____ Collected material

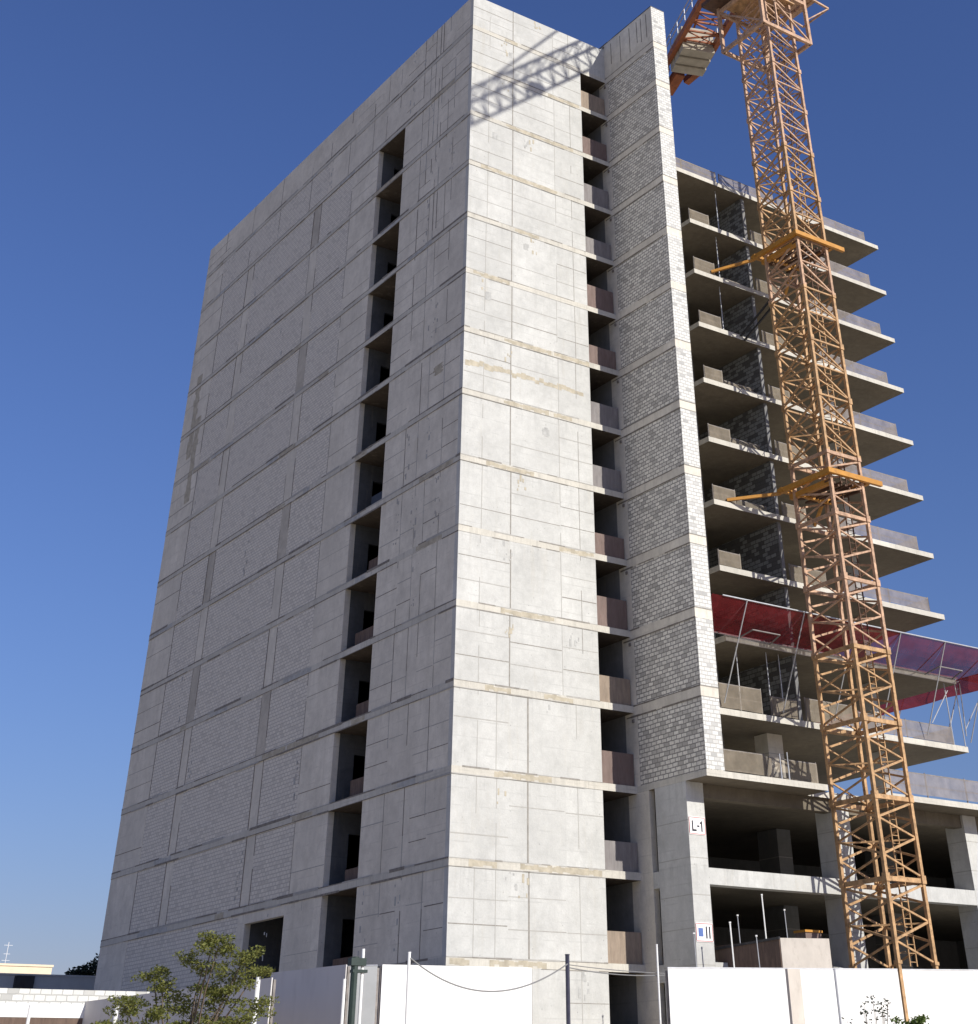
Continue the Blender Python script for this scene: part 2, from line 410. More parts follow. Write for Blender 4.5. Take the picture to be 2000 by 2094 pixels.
# hidden faces so the tower is closed
m = MB()
m.box(.3, 30, LY-.3, LY-.01, 2.9, Z[0]-.05); m.box(.3, XF-.02, .3, LY-.3, 51.2, 51.5)
m.build('back_wall', 'conc2', B)

# recess of the side openings: jamb walls with doorways, rear wall
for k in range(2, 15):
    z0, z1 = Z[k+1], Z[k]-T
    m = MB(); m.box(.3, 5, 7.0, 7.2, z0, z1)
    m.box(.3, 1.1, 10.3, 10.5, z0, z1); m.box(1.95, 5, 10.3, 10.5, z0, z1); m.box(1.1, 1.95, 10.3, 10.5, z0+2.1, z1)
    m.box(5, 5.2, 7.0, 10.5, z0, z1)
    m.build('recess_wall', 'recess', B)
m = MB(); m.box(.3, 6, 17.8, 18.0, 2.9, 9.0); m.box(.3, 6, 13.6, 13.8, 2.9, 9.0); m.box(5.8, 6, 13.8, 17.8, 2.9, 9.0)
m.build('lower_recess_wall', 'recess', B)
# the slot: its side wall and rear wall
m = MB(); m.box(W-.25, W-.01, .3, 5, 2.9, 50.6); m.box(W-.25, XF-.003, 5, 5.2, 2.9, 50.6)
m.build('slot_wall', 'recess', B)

# fin wall
m = MB(); BD = .42
FY = -4.61
for k in range(0, 13):
    z0 = Z[k+1]; z1 = Z[k] if k else 52.92
    bt = BD if k else .02
    ym = -.25
    mi = 1 if k >= 1 else 0
    if 1: m.box(XF+(.015 if mi else 0), XF+1, FY, ym, z0, z1-bt, mi)
    m.box(XF, XF+1, ym, .6, z0, z1-bt, 0)
    m.box(XF-.004, XF+1.004, FY-.004, .6, z1-bt, z1, 0)
    # lit end: block facing 1 cm proud
    m.box(XF+.012, XF+.99, FY-.012, FY, z0+.02, z1-bt-.02, 2)
    for zz in (z1, z1-bt):
        y = FY
        while y < .5:
            l = rnd.uniform(.3, 1.2); h = rnd.uniform(.035, .08)
            if rnd.random() < .92: m.box(XF-.009, XF-.003, y, min(.5, y+l), zz-h/2, zz+h/2, 3)
            y += l
        if rnd.random() < .8: m.box(XF, XF+1, FY-.014, FY-.004, zz-.025, zz+.015, 4)
    if k <= 0:
        for y in (-4.1,-3.6,-3.2,-2.5,-1.6,-.7): m.box(XF-.005, XF+.01, y-.03, y+.03, z0+rnd.uniform(.2, 1), z1-.3, 3)
    # tie stubs by the slot
    m.box(XF-.07, XF-.004, -.05, .06, z1-bt-.25, z1-bt-.12, 3)
m.build('fin_wall', ['conc2', 'blk_fin', 'blk_end', 'seamd', 'seam'], B)
m = MB(); m.box(XF, XF+.28, .6, LY-.3, 2.9, 52.5); m.build('party_wall', 'inner', B)

# wing slabs (open floors right of the fin)
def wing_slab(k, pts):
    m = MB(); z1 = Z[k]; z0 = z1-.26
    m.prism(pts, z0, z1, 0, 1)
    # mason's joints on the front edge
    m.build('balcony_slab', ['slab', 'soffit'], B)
YB = 17
for k in range(3, 13):
    if k in (3, 12): pts = [(XF+1.004, -1.87), (XE, -1.87), (XE, YB), (XF+.285, YB), (XF+.285, .61), (XF+1.004, .61)]
    else: pts = [(13.6, -1.87), (XE, -1.87), (XE, YB), (XF+.285, YB), (XF+.285, 1.0), (13.6, 1.0)]
    wing_slab(k, pts)
m = MB()
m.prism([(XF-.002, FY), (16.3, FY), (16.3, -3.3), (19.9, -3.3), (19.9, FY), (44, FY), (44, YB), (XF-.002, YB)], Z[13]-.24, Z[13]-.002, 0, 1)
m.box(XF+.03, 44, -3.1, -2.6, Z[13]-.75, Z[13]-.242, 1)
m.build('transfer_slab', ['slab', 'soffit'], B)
for k in (14, 15):
    m = MB(); m.prism([(XF+.3, -2.7), (44, -2.7), (44, YB), (XF+.3, YB)], Z[k]-.26, Z[k]-.03, 0, 1)
    m.box(XF+.93, 26.4, -3.235, -2.7, Z[k]-.68, Z[k]-.1); m.box(XF+.003, XF+.6, -3.235+2.04, 0, Z[k]-.66, Z[k]-.08)
    m.build('podium_beam', ['conc', 'soffit'], B)
# podium columns
def col(x0, x1, y0, y1, z0, z1, mt='conc'):
    m = MB(); m.box(x0, x1, y0, y1, z0, z1); 
    z = z0+rnd.uniform(.5, 1)
    while z < z1-.3: m.box(x0-.004, x1+.004, y0-.004, y1+.004, z, z+.03, 1); z += rnd.uniform(.9, 1.6)
    return m.build('column', [mt, 'seamf'], B)
for x0, x1 in ((XF, XF+.93), (17.85, 18.8), (26.4, 27.3), (35, 35.9)):
    col(x0, x1, -3.24, -1.2 if x0 < 10 else -2.1, 2.9, Z[13]-.24-.004)
m = MB(); m.box(XF-.001, XF+.28, -.8, .6, 2.9, Z[13]-.245); m.build('podium_wall', 'conc2', B)
for x0, x1, y0, y1 in ((21.2, 22.1, 4.0, 5.4), (28.6, 29.5, 4, 5.4), (14, 14.9, 5, 6.2)):
    for k in (14, 15): col(x0, x1, y0, y1, Z[k], Z[k-1]-.26, 'inner')
m = MB(); m.box(XF+.3, 22, 11, 11.2, 2.9, Z[13]-.25); m.box(22, 43.4, 13, 13.2, 2.9, Z[13]-.25); m.box(43.4, 43.7, -2.2, 16.5, 2.9, Z[13]-.25)
m.box(15.2, 15.4, 2.5, 11, 6.14, 8.9); m.box(10.2, 19, 6.6, 6.8, Z[14], Z[14]+1.0); m.box(11, 26, 9, 9.2, 2.9, 5.8)
m.build('podium_inner_wall', 'inner', B)

col(17.4, 18.35, 0, .9, Z[13], Z[12]-.265, 'conc2')
# wing inner walls, partitions, columns per floor
for k in range(4, 14):
    z0, z1 = Z[k], Z[k-1]-.26
    yf = -1.62
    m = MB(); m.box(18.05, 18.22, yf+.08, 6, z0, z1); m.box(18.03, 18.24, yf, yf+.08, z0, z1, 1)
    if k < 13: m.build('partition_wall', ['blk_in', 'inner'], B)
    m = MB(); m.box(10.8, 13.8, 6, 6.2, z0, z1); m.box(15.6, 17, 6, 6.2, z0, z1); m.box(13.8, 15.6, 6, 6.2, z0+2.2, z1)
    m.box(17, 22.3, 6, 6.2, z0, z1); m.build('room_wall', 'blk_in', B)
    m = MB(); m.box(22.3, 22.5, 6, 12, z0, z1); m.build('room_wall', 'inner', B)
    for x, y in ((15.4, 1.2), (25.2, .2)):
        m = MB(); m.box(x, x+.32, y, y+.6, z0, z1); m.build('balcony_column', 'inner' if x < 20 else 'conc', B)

# ------------------------------------------------------------------ plywood boards in the slot and recesses
mats = ['ply', 'ply3', 'ply2', 'ply2', 'ply3', 'ply3', 'ply2', 'ply2', 'ply3', 'ply3', 'ply', 'ply3', 'ply2', 'ply', 'ply']
for i, k in enumerate(range(2, 17)):
    h = rnd.uniform(.95, 1.35); z = Z[k]+.005
    m = MB(); m.box(7.58, 9.36, .10, .125, 0, h)
    loc = (0, 0, z); t = thing('guard_board', loc, f'plywood guard board across the {ORD[i]} opening of the narrow slot beside the sunlit wall', 'board', 'guard boards in the narrow slot')
    m.v = [(x, y, q) for x, y, q in m.v]; m.build('panel', mats[i], t, (0, 0, 0))
    r = MB(); r.box(7.6, 9.34, .125, .17, h*.42, h*.42+.09); r.box(8.4, 8.49, .125, .17, 0, h); r.build('batten', 'ply', t, (0, 0, 0))
for i, k in enumerate(range(3, 16)):
    if k == 4: continue
    z = Z[k]+.005; h = rnd.uniform(.5, .95) if k > 8 else rnd.uniform(.25, .5)
    t = thing('edge_board', (.4, 0, z), f'dark guard board standing in the {ORD[i]} opening of the shaded window column', 'board', 'boards in the shaded window openings')
    y1 = 9.9 - rnd.uniform(.2, 1.1)
    MB().box(0, .03, 7.22, y1, 0, h).build('panel', 'plyd' if k > 9 else 'dark', t, (0, 0, 0))
    MB().box(.03, .08, 7.3, y1-.1, h*.5, h*.5+.08).box(.03, .08, 8.2, 8.28, 0, h).build('batten', 'ply', t, (0, 0, 0))
# crumpled red fabric in the second opening
m = MB()
P = [[Vector((.35+.12*math.sin(j*1.3+i), 8.6+.22*j, Z[4]+.05+.35*math.exp(-((j-3)/2.2)**2)*(i/4.)+.05*math.sin(i*2+j))) for j in range(8)] for i in range(5)]
m.sheet(P); tag(m.build('fabric_bundle', 'redb'), 'crumpled red fabric lying in the second opening of the shaded window column', 'fabric')

# ------------------------------------------------------------------ mesh guards on the balconies
def mesh_guard(x0, x1, z, h, label, mat='net', y=-1.78, xr=False, low=.06):
    h = h*.86 if low < .1 else h
    t = thing('mesh_guard', (x0, y, z), label, 'safety mesh', 'mesh guards along the balcony edges')
    n = max(2, int((x1-x0)/.5)); L = x1-x0
    P = [[Vector((L*i/n, .03*math.sin(i*1.7), low+(h-low)*j/2 + (0 if j == 0 else -.03*abs(math.sin(i*1.1))))) for i in range(n+1)] for j in range(3)]
    s = MB().sheet(P)
    if xr: s.sheet([[Vector((L, q, a)) for q in (0, 1.2, 2.6)] for a in (low, h)])
    s.build('mesh_sheet', mat, t, (0, 0, 0))
    r = MB(); r.bar((0, .05, h), (L, .05, h), .02); r.bar((0, .05, h*.5), (L, .05, h*.5), .015)
    r.build('rail', 'galvd', t, (0, 0, 0))
    k = max(1, int(L/2.4))
    for i in range(k+1): MB().bar((L*i/k, .06, 0), (L*i/k, .06, h+.06), .022).build('post', 'galvd', t, (0, 0, 0))
for i, k in enumerate(range(3, 13)):
    z = Z[k]; fl = ORD[i]
    if k == 3:
        mesh_guard(10.8, 16.0, z, .85, 'beige mesh guard on the roof edge from the fin wall rightwards')
        mesh_guard(16.3, 20.6, z, .85, 'worn grey mesh guard on the roof edge left of the crane mast', 'netr')
        mesh_guard(20.9, 28.4, z, .8, 'beige mesh guard on the roof edge behind and right of the crane mast', 'netr', xr=True)
        continue
    if k == 11:
        continue
    if k == 12:
        mesh_guard(13.0, 15.6, z, 1.25, f'tall beige mesh guard by the fin wall on the balcony just under the red net')
        mesh_guard(16.2, 17.8, z, 1.0, f'short beige mesh guard left of the partition on the balcony under the red net')
        mesh_guard(18.4, 21.5, z, 1.2, f'beige mesh guard behind the crane mast on the balcony under the red net')
        mesh_guard(21.9, 28.5, z, .95, f'grey mesh guard at the right tip of the balcony under the red net', 'netr', xr=True)
        continue
    a = 13.7+rnd.uniform(0, .15); b = a+rnd.uniform(1.1, 1.7)
    mesh_guard(a, b, z, rnd.uniform(.8, .95), f'beige mesh guard at the left end of the {fl} balcony floor from the roof')
    if rnd.random() < .85: mesh_guard(b+.5, 17.8, z, rnd.uniform(.6, .75), f'low beige mesh guard just left of the partition on the {fl} floor from the roof', y=-1.2)
    mesh_guard(18.4, 19.9+rnd.uniform(-.2, 1.2), z, rnd.uniform(.85, 1.0), f'beige mesh guard just right of the partition on the {fl} floor from the roof')
    mesh_guard(22.6+rnd.uniform(-.3, .3), 28.3+rnd.uniform(-.15, .2), z, rnd.uniform(.8, .92), f'grey mesh guard by the right tip of the {fl} floor from the roof', 'netr', xr=True)
mesh_guard(10.9, 15.7, Z[13], 1.6, 'long beige mesh guard on the lowest balcony right of the fin wall', y=-1.5, low=.75)
mesh_guard(15.9, 19.0, Z[13], 1.55, 'beige mesh guard on the lowest balcony directly left of the crane mast', y=-1.4, low=.7)
mesh_guard(20.2, 31, Z[13], 1.0, 'long grey mesh guard with rails on the podium roof right of the crane mast', 'netr', y=-4.45, low=.12)
# props between floors
def prop(x, y, z0, z1, label, lean=0):
    t = thing('steel_prop', (x, y, z0), label, 'prop', 'steel props on the open floors')
    L = z1-z0
    MB().bar((0,0,.02), (lean*.5,0,L*.55), .032, n=6).build('outer_tube', 'galv', t, (0,0,0))
    MB().bar((lean*.5,0,L*.5), (lean,0,L-.02), .024, n=6).build('inner_tube', 'galv', t, (0,0,0))
    MB().box(-.08,.08,-.08,.08,0,.02).build('foot_plate', 'galv', t, (0,0,0))
for k, x in ((4, 16.2), (5, 15.9), (6, 15.8), (12, 14.6), (12, 16.5), (12, 17.3)):
    prop(x, -1.4, Z[k], Z[k-1]-.26, f'thin grey steel prop {"near the fin" if x < 15.7 else "beside the partition" if x == 17.3 else "left of the partition"} on the {ORD[k-3]} open floor from the roof')
for i, x in enumerate((14.3, 14.75)):
    prop(x, -3.9, Z[13], Z[13]+1.15+.1*i, ('short' if i == 0 else 'taller') + ' white steel prop standing on the lowest balcony edge')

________

§ **The exercise**
Output only the lines from the one containing "if k < 13: m.build('partition_wall', ['blk_in', 'inner'], B)" through the one containing "m.sheet(P); tag(m.build('fabric_bundle', 'redb'), 'crumpled", inclusive, exactly as written.

§ **Answer to the problem**
    if k < 13: m.build('partition_wall', ['blk_in', 'inner'], B)
    m = MB(); m.box(10.8, 13.8, 6, 6.2, z0, z1); m.box(15.6, 17, 6, 6.2, z0, z1); m.box(13.8, 15.6, 6, 6.2, z0+2.2, z1)
    m.box(17, 22.3, 6, 6.2, z0, z1); m.build('room_wall', 'blk_in', B)
    m = MB(); m.box(22.3, 22.5, 6, 12, z0, z1); m.build('room_wall', 'inner', B)
    for x, y in ((15.4, 1.2), (25.2, .2)):
        m = MB(); m.box(x, x+.32, y, y+.6, z0, z1); m.build('balcony_column', 'inner' if x < 20 else 'conc', B)

# ------------------------------------------------------------------ plywood boards in the slot and recesses
mats = ['ply', 'ply3', 'ply2', 'ply2', 'ply3', 'ply3', 'ply2', 'ply2', 'ply3', 'ply3', 'ply', 'ply3', 'ply2', 'ply', 'ply']
for i, k in enumerate(range(2, 17)):
    h = rnd.uniform(.95, 1.35); z = Z[k]+.005
    m = MB(); m.box(7.58, 9.36, .10, .125, 0, h)
    loc = (0, 0, z); t = thing('guard_board', loc, f'plywood guard board across the {ORD[i]} opening of the narrow slot beside the sunlit wall', 'board', 'guard boards in the narrow slot')
    m.v = [(x, y, q) for x, y, q in m.v]; m.build('panel', mats[i], t, (0, 0, 0))
    r = MB(); r.box(7.6, 9.34, .125, .17, h*.42, h*.42+.09); r.box(8.4, 8.49, .125, .17, 0, h); r.build('batten', 'ply', t, (0, 0, 0))
for i, k in enumerate(range(3, 16)):
    if k == 4: continue
    z = Z[k]+.005; h = rnd.uniform(.5, .95) if k > 8 else rnd.uniform(.25, .5)
    t = thing('edge_board', (.4, 0, z), f'dark guard board standing in the {ORD[i]} opening of the shaded window column', 'board', 'boards in the shaded window openings')
    y1 = 9.9 - rnd.uniform(.2, 1.1)
    MB().box(0, .03, 7.22, y1, 0, h).build('panel', 'plyd' if k > 9 else 'dark', t, (0, 0, 0))
    MB().box(.03, .08, 7.3, y1-.1, h*.5, h*.5+.08).box(.03, .08, 8.2, 8.28, 0, h).build('batten', 'ply', t, (0, 0, 0))
# crumpled red fabric in the second opening
m = MB()
P = [[Vector((.35+.12*math.sin(j*1.3+i), 8.6+.22*j, Z[4]+.05+.35*math.exp(-((j-3)/2.2)**2)*(i/4.)+.05*math.sin(i*2+j))) for j in range(8)] for i in range(5)]
m.sheet(P); tag(m.build('fabric_bundle', 'redb'), 'crumpled red fabric lying in the second opening of the shaded window column', 'fabric')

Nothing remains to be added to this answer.